Similarly, asbestos was once touted as a miracle product: heat resistant, fire resistant, lightweight, soft, and flexible, asbestos was the insulator of choice for homes built in the post-war boom of the 1950s and 1960s. But starting in the 1970s, workers and others exposed to asbestos have successfully litigated lawsuits holding companies and manufacturers responsible for damages. Since the 1980s, builders have switched to other, less hazardous insulating and fire-proofing materials. But homes that were built or repaired more than about thirty years ago may have asbestos somewhere in the home.

If you’re considering purchasing an older home that may contain some of these hazardous materials, don’t panic. Asbestos only becomes harmful if the fibers break down to a point where they can be inhaled or ingested. And paint with lead doesn’t really become a problem until it starts to wear and flake. Still, removing lead-based paint or asbestos can be a major ordeal. And this is one area where DIY probably isn’t a great idea: exposing yourself to lead chips or asbestos dust without proper precautions can cause serious health problems or even death.

Electric and Plumbing Concerns

Lead doesn’t just show up in old homes in the paint. Older homes may have lead pipes, which can be hazardous as they begin to corrode. In that same vein, homes that are older than your grandparents often have old plumbing and electrical systems. Look carefully at the outlets in homes built before the 1960s: many older homes have the older-style, two-prong outlets (or in some cases, have replaced two-prong outlets with three-prong outlets but haven’t actually added the third-prong grounding wiring.)

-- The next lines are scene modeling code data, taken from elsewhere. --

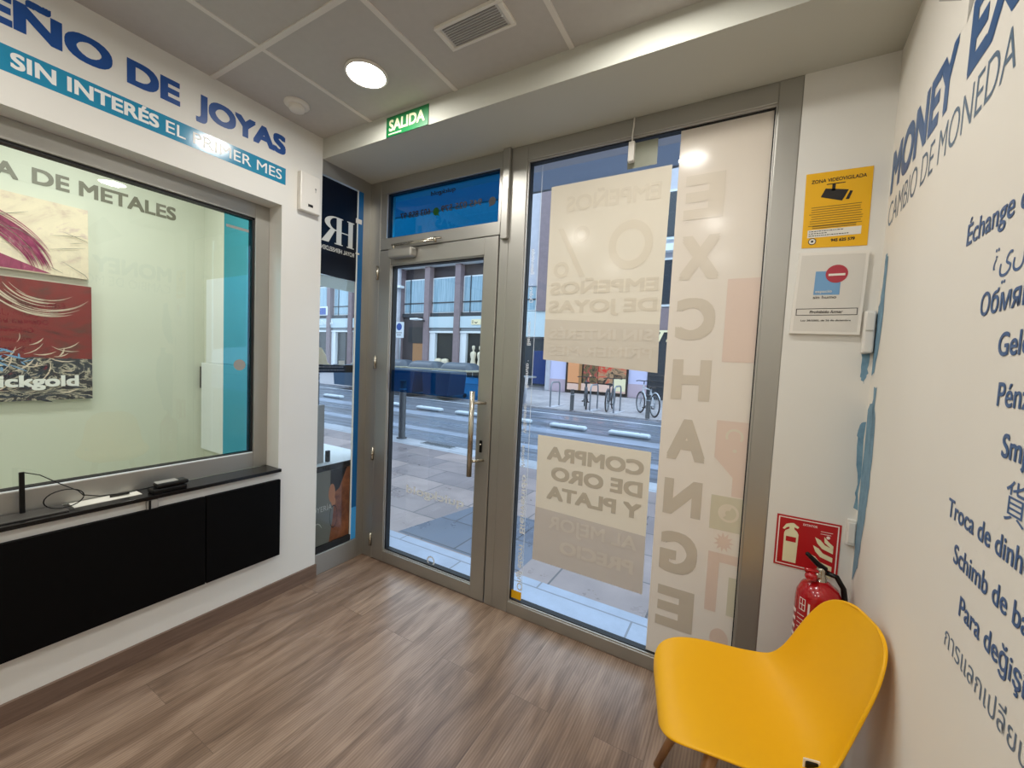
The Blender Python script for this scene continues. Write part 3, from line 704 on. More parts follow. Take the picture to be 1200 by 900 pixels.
for c, z, h_, m_ in (('H', 1.275, .180, 'fl_tall2'), ('C', 1.543, .180, 'fl_tall2'), ('X', 1.805, .190, 'fl_tall3'), ('E', 2.065, .190, 'fl_tall3')): tline(t, m_, fgm, c, -2.128, z, h_, .158, D_, bold=.045)
leaf = []
for i in range(22):
    a = 2 * PI * i / 22; rr = .040 if i % 2 == 0 else .022; leaf.append((2.225 + rr * math.cos(a), .675 + rr * 1.1 * math.sin(a)))
def rc(u0, u1, v0, v1): return [(u0, v0), (u1, v0), (u1, v1), (u0, v1)]
for pts_ in (rc(2.165, 2.289, 1.45, 1.80), [(2.165, 1.20), (2.289, 1.20), (2.289, .88), (2.240, .88), (2.240, .96), (2.165, 1.04)], [(2.17, .36), (2.215, .36), (2.215, .585), (2.290, .585), (2.290, .625), (2.17, .625)], ell(2.235, .245, .036, .048), rc(2.18, 2.290, .08, .135)):
    obj('pink_shape', poly(bmn(), fg, pts_, .001), 'fl_pink', t)
obj('leaf_shape', poly(bmn(), fg, leaf, .001), 'fl_pink', t)
for pts_ in (rc(2.165, 2.290, .725, .875), rc(2.255, 2.289, .36, .53)): obj('green_shape', poly(bmn(), fg, pts_, .001), 'fl_green', t)
bm = ring(bmn(), fg, 2.235, .805, .030, .040, .0015, 24); ring(bm, fg, 2.235, .805, .012, .03, .0015, 12, 1.2, 4.0); ring(bm, fg, 2.235, 1.135, .024, .034, .0015, 20, -.6, 3.6); poly(bm, fg, ell(2.24, 1.075, .008), .0015)
obj('round_symbols', bm, 'fl_mid', t)
t = thing('lettered_strip', 'narrow clear strip with upright white lettering on the left edge of the big window', 'lettering', (1.24, YG, .09))
tline(t, 'fl_white', fgm, 'Bienvenido', -1.232, .46, .034, .33, .001, bold=.02, rot=True); tline(t, 'fl_white', fgm, 'Ongi etorri', -1.232, .135, .034, .26, .001, bold=.02, rot=True)
for s_, z in (('Welcome · ', .83), ('Willkommen · ', 1.02), ('Benvenuto · ', 1.27), ('Bienvenue · ', 1.50), ('Dobro · ', 1.73), ('Bem-vindo', 1.88)): tline(t, 'fl_white', fgm, s_, -1.222, z, .022, None, .001, bold=.012, rot=True)
obj('film_edge', B(1.262, 1.2645, YG - .0045, YG - .0035, .09, 2.44), 'fl_white', t)
obj('yellow_block', rect(bmn(), fg, 1.200, 1.262, .082, .128, .001), 'yellow', t)
t = thing('contact_sensor', 'small white sensor hanging on a cable at the top of the big window', 'sensor', (1.73, 0, 2.35))
obj('sensor_body', B(1.718, 1.746, -.016, .010, 2.352, 2.442, .004), 'plastic_w', t)
obj('cable', T([(1.732, -.004, 2.44), (1.732, -.005, 2.48), (1.735, -.006, 2.51), (1.736, -.004, 2.551)], .004, seg=8), 'plastic_w', t, True)
tag(obj('backing_patch', rect(bmn(), fg, 1.708, 1.842, 2.335, 2.45, .001), 'patch_grey'), 'greyish green square patch on the glass behind the hanging sensor', 'sticker')

# ------------------------------------------------------------------ right part of the front wall: signs
t = thing('surveillance_sign', 'yellow video surveillance sign with a camera pictogram, upper right wall', 'sign', (2.505, 0, 1.895))
obj('plate', poly(bmn(), FF, [(2.409, 1.897), (2.604, 1.890), (2.602, 2.170), (2.405, 2.174)], .002, .002), 'yellow', t)
tline(t, 'ink', FF, 'ZONA VIDEOVIGILADA', 2.423, 2.135, .013, .162, .0025, bold=.01); tline(t, 'ink', FF, '945 625 579', 2.497, 1.913, .011, .070, .0025, bold=.03)
bm = poly(bmn(), FF, [(2.455, 2.082), (2.468, 2.112), (2.537, 2.098), (2.520, 2.060)], .0026); poly(bm, FF, [(2.530, 2.064), (2.541, 2.094), (2.549, 2.091), (2.540, 2.063)], .0026)
rect(bm, FF, 2.487, 2.497, 2.10, 2.127, .0026); rect(bm, FF, 2.470, 2.525, 2.1245, 2.1275, .0026)
obj('camera_pictogram', bm, 'ink', t)
bm = bmn(); R_ = random.Random(5)
for k in range(9):
    z = 2.045 - .0085 * k; rect(bm, FF, 2.424 + R_.uniform(0, .008), 2.585 - R_.uniform(0, .01), z - .0012, z + .0012, .0025)
for z in (1.975, 1.968): rect(bm, FF, 2.437, 2.567, z - .0016, z + .0016, .0025)
obj('print_line', bm, 'ink_soft', t)
bm = rect(bmn(), FF, 2.424, 2.583, 1.933, 1.962, .0026); poly(bm, FF, ell(2.4405, 1.919, .0105), .0026); obj('white_label', bm, 'paper', t)
bm = bmn(); ring(bm, FF, 2.4405, 1.919, .010, .0125, .003, 20); poly(bm, FF, ell(2.4405, 1.919, .004, n=12), .003)
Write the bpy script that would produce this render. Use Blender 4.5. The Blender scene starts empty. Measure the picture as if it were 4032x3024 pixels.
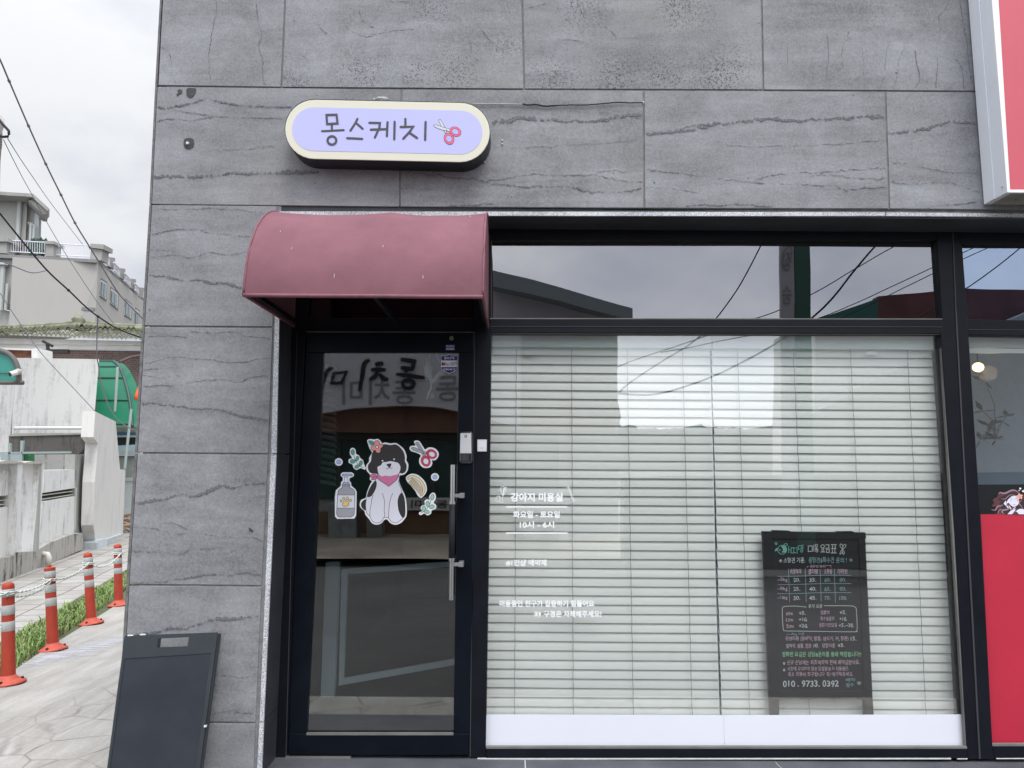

While old electrical wiring and faulty plumbing can be replaced, doing so in an older home may be more difficult and expensive than it would be in a newer home, especially if you are trying to maintain the home’s original character. Getting into a wall made of plaster and rebar to locate and repair a leaky pipe is going to be a lot more trouble than it would be to make a similar repair in a the wall made of drywall.

Heating and Cooling Issues

Central air conditioning didn’t really take off until the mid-twentieth century. Those charming original single-pane windows with their original wavy glass might be beautiful, but they’re not nearly as good at keeping cold out in the winter as more modern, double-paned storm windows. Heating oil was a more economical choice for winter warmth decades ago. Furnaces can last for fifty years, but they cost tens of thousands of dollars to replace when the time comes.

If you haven’t been a homeowner before, you may be in for a surprise when it comes time to pay your first heating and cooling utility bills. And that goes double for homeowners purchasing older homes with less efficient insulation. Consider your future utility costs or the need for energy-saving renovations before committing to an older home.

Whatever You Do: Do Not Skip the Inspection

Getting a thorough home inspection before finalizing your home purchase is important for all homebuyers. But for homebuyers considering older homes, skipping the home inspection can leave you in the dark about health hazards, major condition issues, or serious structural problems.

If possible, make sure that your inspector is familiar with issues facing older homes. Given the stakes, it might not be a terrible idea to get more than one inspection: paying a few hundred dollars upfront for a second set of eyes could absolutely be worth it if it means catching an issue your initial inspection missed.

If you’re lucky, buying an older home could mean a chance to live in a lovingly crafted house, built from the kinds of high-quality materials that are rare in new construction today. Mature trees, established neighborhoods, and that ever elusive ‘character’ are all rewards of owning an older home You could spend your days thinking about families from decades or maybe even centuries past, enjoying the same home you’re now stewarding for future generations.